To do:
Across the listing below, how many lines hold "pixels"? Reply with the number by itself.

The data:
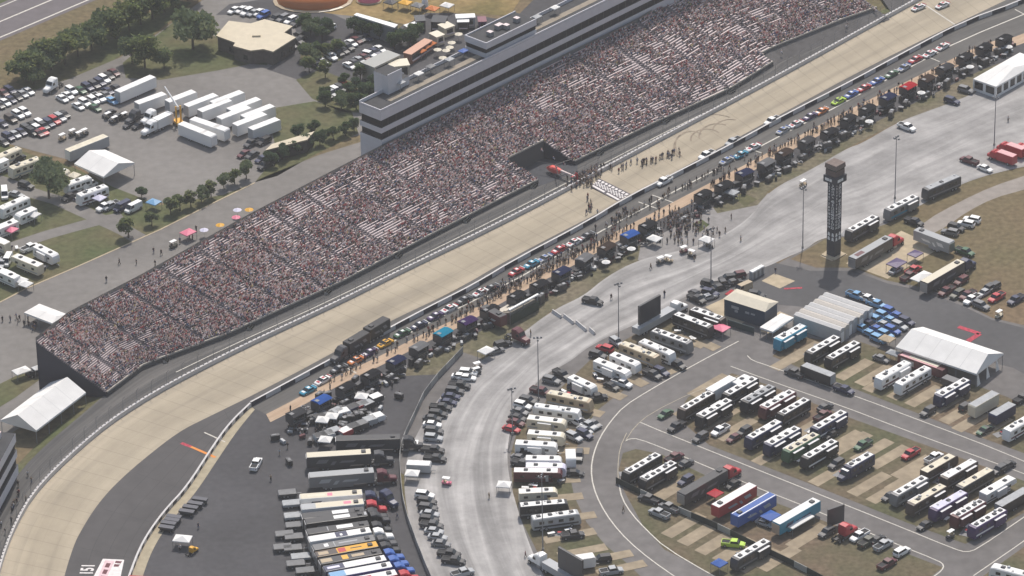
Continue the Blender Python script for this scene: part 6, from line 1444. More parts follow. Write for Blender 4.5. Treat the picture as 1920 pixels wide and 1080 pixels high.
numw = mat("score_numbers", (.75, .75, .74), .6)
def text_mesh(s, size):
    cu = bpy.data.curves.new("t", 'FONT'); cu.body = s; cu.size = size; cu.align_x = 'CENTER'; cu.align_y = 'CENTER'; cu.offset = .03
    ob = bpy.data.objects.new("t", cu); LINK(ob); me = bpy.data.meshes.new_from_object(ob); bpy.data.objects.remove(ob); me.materials.clear(); me.materials.append(numw); return me
nums = [5, 24, 11, 19, 9, 45, 8, 12, 22, 48, 20, 6, 17, 23, 54, 1]
for face in range(4):
    a = face * math.pi / 2
    mt = Matrix.Rotation(a, 4, 'Z') @ Matrix.Translation((0, -1.36, 0)) @ Matrix.Rotation(math.pi / 2, 4, 'X')
    b_ = bmesh.new()
    def put(s, x, z, size):
        me = text_mesh(s, size); me.transform(mt @ Matrix.Translation((x, z, 0))); b_.from_mesh(me); bpy.data.meshes.remove(me)
    for i in range(14): put(str(i + 1), -.80, 21.5 - i * .98, .9); put(str(nums[i]), .45, 21.5 - i * .98, 1.1)
    for c, s in enumerate("LAP"): pass
    me = bpy.data.meshes.new("number_column"); b_.to_mesh(me); b_.free(); me.materials.append(numw); link("number_column", me, r)
    m1 = MB(); m1.box(-1.6, -.3, -2.24, -2.20, 22.9, 23.7, numw); m1.box(-.1, .7, -2.24, -2.20, 22.9, 23.7, numw); me = m1.mesh("ring_lettering"); me.transform(Matrix.Rotation(a, 4, 'Z')); link("ring_lettering", me, r)
    m1 = MB(); 
    for x in (-.65, .7): 
        for z in (4.9, 6.2): m1.add([(x - .45, -1.38, z), (x + .45, -1.38, z), (x + .22, -1.38, z + 1.0), (x - .3, -1.38, z + 1.05)], [(0, 1, 2, 3)], numw)
    me = m1.mesh("lower_emblem"); me.transform(Matrix.Rotation(a, 4, 'Z')); link("lower_emblem", me, r)
# light poles
PL_ = [(1864, 272, 180, "beside the fire trucks"), (1678, 372, 258, "behind the middle coach near the scoring tower"), (1505, 465, 354, "left of the scoring tower"), (1333, 530, 432, "on the apron by the parked cars"), (1160, 642, 537, "left of the upper screen truck"), (1010, 750, 640, "beside the curved row above the tan motorhome"), (961, 815, 735, "at the apron edge beside the red car"), (1018, 1032, 905, "ending the curved row")]
for k, (x, y, yt, wh) in enumerate(PL_):
    h = (y - yt) / (7.0 * .875); q = P(x, y); r = thing("light_pole", (q.x, q.y, .06), rng.uniform(0, 1.5), f"tall thin floodlight pole {wh}", "light pole", "tall floodlight poles"); parts(r, pole_tpl(h))
# ================================================================== upper left: parking, semis, campground, midway
UG2 = "cars in the upper left parking lot"
NS = (30, 17)
row([("sedan", 700, 442, "white"), ("sedan", 762, 408, "white"), ("suv", 802, 350, "white"), ("sedan", 905, 348, "green"), ("suv", 985, 312, "navy"), ("suv", 1060, 288, "charcoal"), ("suv", 1122, 258, "navy"), ("suv", 1172, 222, "white"), ("sedan", 1222, 185, "black"), ("sedan", 1280, 150, "maroon")], NS, "the white truck cab", "in the back parking line", UG2, 0, 110, 6, .05)
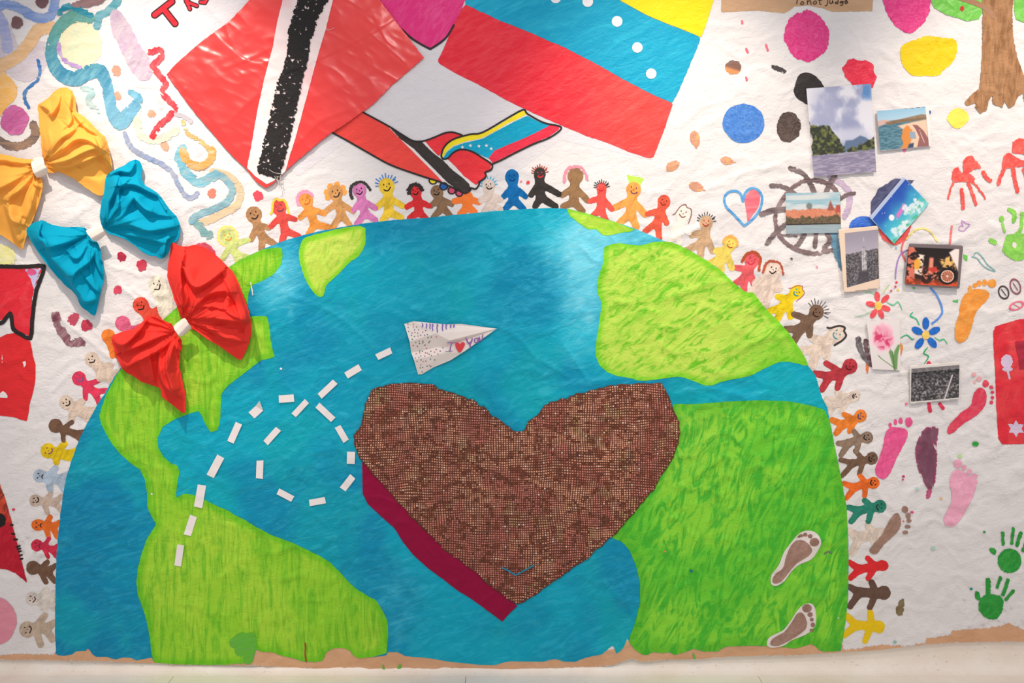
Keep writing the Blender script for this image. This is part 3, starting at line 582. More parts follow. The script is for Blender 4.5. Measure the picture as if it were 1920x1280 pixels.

Solution for this exercise:
2